Sunday, September 30, 2007

A master of science: Surely You're Joking, Mr. Feynman!

Surely You're Joking, Mr. Feynman, is not an auto-biographical book of this great scientist. It is a book of anecdotes about this great physicist and scientist, containing many stories transcribed from recordings made by his friend Ralph Leighton, in a period of 7 years of drumming with Richard Feynman. The person they describe, Richard Phillips Feynman (May 11, 1918 – February 15, 1988) was an extra-ordinary person. He had jointly won the Nobel Prize in physics in 1965 for his work on quantum electrodynamics. He was also very famous for being part of the panel that investigated the disaster over the explosion of the Space Shuttle Challenger, an incident that cast a gloom over the US space program for many years. Feynman actually had a public demonstration of the weakness of the material of the valve that caused the disaster.
To hear about such a physicist, you wold tend to think that this would be a normal persona for a scientist and professor of science, namely a dry person, totally immersed in science and far removed from other sort of emotions.
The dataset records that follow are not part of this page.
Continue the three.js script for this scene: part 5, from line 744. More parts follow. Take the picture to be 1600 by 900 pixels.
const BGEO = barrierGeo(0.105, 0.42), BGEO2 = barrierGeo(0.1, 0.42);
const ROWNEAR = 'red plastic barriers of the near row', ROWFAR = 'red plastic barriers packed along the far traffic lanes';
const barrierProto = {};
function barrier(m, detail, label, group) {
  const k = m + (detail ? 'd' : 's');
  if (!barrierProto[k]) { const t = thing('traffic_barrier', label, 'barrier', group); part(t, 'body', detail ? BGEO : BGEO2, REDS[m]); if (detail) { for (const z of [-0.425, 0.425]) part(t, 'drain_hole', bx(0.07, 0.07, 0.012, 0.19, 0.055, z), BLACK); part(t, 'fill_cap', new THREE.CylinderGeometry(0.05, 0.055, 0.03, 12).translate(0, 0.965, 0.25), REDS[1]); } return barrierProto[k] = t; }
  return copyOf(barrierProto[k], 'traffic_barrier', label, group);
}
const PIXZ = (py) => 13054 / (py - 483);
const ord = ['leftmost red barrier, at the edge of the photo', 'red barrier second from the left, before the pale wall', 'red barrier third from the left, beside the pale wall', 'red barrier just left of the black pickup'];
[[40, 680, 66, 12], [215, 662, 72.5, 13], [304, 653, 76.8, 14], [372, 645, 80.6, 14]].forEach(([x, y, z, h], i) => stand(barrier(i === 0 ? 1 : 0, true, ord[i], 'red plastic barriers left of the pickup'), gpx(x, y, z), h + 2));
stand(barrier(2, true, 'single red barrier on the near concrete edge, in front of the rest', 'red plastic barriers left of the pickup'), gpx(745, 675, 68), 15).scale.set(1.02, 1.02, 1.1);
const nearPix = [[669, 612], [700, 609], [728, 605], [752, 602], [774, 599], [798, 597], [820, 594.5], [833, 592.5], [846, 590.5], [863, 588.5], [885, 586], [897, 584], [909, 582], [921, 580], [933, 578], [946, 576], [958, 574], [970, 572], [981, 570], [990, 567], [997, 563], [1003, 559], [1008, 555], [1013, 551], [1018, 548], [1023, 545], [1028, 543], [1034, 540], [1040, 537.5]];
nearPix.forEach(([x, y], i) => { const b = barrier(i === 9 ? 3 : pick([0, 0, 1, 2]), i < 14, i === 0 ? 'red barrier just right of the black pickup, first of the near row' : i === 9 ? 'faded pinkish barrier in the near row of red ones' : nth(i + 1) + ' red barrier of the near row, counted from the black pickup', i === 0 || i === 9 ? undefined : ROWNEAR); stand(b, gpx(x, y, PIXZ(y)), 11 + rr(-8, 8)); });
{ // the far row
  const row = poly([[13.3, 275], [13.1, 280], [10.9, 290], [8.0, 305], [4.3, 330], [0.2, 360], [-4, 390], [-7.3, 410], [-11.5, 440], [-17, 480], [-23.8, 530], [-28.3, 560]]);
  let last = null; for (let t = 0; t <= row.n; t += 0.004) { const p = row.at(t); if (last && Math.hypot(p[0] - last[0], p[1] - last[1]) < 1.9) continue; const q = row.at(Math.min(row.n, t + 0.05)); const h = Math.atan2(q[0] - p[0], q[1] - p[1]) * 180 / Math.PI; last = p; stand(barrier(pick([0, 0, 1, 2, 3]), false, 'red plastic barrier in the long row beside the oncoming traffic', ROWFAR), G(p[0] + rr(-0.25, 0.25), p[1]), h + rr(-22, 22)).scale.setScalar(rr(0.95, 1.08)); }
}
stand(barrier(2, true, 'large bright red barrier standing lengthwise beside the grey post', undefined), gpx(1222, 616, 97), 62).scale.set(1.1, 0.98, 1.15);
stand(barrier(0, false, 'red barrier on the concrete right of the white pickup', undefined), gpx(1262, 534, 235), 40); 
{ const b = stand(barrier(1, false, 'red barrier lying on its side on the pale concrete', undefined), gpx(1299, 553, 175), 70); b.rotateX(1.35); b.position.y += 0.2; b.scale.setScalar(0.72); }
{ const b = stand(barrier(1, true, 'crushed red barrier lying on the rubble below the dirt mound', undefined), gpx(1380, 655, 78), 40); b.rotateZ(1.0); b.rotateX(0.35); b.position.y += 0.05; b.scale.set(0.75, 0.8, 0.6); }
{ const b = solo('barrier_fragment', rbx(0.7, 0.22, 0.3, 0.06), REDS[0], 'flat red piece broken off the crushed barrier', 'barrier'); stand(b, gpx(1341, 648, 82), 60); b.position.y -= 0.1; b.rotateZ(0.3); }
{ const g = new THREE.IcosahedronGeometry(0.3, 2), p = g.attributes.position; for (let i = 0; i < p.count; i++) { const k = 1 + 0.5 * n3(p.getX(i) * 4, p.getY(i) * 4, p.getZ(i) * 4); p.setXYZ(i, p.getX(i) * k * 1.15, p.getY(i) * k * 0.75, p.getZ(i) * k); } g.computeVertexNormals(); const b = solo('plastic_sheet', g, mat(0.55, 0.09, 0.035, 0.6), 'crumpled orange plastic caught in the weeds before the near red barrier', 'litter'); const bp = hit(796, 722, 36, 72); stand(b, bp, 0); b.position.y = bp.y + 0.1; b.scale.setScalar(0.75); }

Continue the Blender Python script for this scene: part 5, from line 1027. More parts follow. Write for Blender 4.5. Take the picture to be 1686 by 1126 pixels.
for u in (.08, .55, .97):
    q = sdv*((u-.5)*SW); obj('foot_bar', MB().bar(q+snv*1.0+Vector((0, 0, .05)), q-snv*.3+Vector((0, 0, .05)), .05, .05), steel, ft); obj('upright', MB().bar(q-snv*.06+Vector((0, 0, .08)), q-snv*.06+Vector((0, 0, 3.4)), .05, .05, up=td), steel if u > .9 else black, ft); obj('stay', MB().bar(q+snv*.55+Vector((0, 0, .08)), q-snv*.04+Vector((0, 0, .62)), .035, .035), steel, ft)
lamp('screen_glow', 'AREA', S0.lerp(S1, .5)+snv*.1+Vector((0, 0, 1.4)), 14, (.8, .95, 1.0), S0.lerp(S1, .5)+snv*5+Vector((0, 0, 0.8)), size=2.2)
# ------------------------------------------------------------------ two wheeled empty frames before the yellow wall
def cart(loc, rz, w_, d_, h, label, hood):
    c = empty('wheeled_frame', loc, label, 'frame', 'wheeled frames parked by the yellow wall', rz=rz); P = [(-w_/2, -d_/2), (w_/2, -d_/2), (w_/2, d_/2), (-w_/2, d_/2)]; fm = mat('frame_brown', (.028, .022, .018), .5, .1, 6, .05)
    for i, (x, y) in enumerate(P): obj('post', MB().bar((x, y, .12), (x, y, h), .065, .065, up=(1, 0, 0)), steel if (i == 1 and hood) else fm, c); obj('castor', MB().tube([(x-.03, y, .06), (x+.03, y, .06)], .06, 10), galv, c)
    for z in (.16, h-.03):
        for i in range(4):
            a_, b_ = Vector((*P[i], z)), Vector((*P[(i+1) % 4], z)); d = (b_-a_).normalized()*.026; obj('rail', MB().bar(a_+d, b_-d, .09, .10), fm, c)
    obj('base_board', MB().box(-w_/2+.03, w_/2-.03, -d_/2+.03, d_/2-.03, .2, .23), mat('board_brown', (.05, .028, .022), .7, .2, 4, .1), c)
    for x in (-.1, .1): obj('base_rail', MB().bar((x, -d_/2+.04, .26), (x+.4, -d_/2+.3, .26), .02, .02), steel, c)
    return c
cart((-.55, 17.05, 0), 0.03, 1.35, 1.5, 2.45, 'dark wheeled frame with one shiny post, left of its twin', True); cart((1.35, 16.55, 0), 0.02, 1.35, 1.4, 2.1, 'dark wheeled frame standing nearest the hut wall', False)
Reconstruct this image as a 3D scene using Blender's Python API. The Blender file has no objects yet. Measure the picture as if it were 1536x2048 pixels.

In fact, the real Feynman was more of a teacher as well, who found great inspiration in trying to explain things, and explain them well. The book does a lot to present the true nature of Richard Feynman, who was a very colorful personality, and whose death in 1988 was a true loss.

Surely You're Joking, Mr. Feynman

Feynman was of Jewish origins, but not particularly observant. The earliest we hear from his is his tinkering in the house with wires, electricity, radios, speakers, and other such contraptions; trying to experiment more and more and invent new things. From reading about the early Feynman in the book, it would seem quite apparent that he had a natural urge towards practical engineering, and it was also quite clear that his family was not rich.
The book highlights the prankster that Richard Feynman starts to become, explaining the pranks that he starts to develop as he grows up, with a good enumeration of the many capers and mischiefs that he starts to deploy in college. You see his sense of humour, and you start to warm upto the person that he was. You also see how his career starts to develop, and how he was a personality not driven by the need to do better and better in a career sort of sense, but more in terms of developing better learning. At the end of the day, Feynman's most important teachings might come as: 'Never take yourself too seriously' (as other reviewers have already commented), 'Always keep an open mind' and 'Focus your efforts on what really matters'.
You also read about his attempts to get involved with the opposite sex, and that makes for some interesting reading. You also read about his humanness, when you see how he really did not enjoy his humanity courses while in college. I don't want to talk too much more about the anecdotes, since those are the best reading on your own. However, the impression that I got after reading this book was about a genius walking this earth.